• [PROVIDED MATERIAL]:
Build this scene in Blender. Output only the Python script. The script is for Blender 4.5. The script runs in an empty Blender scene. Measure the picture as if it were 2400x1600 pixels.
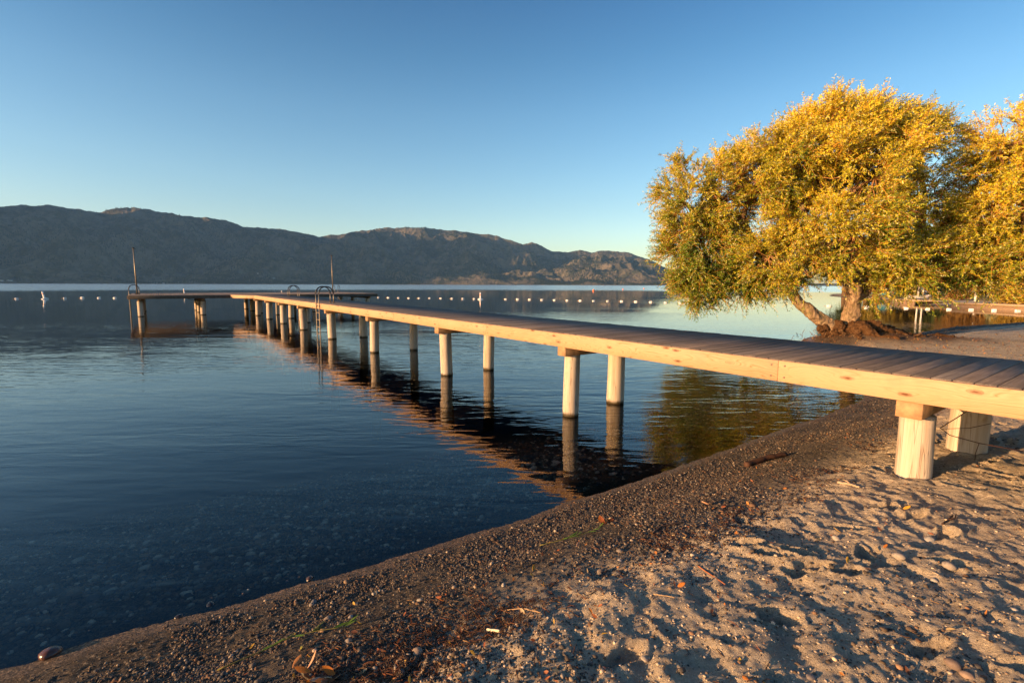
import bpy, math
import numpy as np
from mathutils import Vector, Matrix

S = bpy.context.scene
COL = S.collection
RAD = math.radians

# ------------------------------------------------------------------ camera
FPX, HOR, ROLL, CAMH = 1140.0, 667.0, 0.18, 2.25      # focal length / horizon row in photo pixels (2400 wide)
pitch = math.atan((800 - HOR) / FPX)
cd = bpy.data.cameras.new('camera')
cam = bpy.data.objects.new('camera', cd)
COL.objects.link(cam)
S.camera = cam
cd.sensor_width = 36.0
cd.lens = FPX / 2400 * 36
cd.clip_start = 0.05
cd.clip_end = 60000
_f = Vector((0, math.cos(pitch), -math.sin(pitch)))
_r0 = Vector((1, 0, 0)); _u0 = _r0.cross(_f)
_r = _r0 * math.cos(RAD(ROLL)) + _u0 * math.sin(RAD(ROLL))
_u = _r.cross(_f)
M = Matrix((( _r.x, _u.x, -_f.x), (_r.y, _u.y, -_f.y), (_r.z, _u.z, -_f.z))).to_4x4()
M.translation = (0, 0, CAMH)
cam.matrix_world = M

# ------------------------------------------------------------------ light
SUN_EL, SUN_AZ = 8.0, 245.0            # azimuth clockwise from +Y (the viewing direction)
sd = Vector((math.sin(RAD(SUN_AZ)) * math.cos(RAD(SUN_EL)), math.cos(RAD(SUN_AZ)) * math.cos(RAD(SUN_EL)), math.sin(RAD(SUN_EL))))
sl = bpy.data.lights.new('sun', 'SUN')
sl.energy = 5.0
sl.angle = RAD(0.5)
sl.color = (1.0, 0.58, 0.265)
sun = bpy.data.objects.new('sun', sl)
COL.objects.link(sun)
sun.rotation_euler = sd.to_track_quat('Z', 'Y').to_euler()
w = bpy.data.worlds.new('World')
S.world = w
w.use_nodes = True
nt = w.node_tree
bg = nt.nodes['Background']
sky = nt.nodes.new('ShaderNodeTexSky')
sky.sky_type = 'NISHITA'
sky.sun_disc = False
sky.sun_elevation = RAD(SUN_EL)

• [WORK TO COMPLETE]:
Write down every line from the opening of the listing to the line with "RAD = math.radians", both included, and nothing else; the pictures are omitted.

• [COMPLETED TASK]:
Build this scene in Blender. Output only the Python script. The script is for Blender 4.5. The script runs in an empty Blender scene. Measure the picture as if it were 2400x1600 pixels.
import bpy, math
import numpy as np
from mathutils import Vector, Matrix

S = bpy.context.scene
COL = S.collection
RAD = math.radians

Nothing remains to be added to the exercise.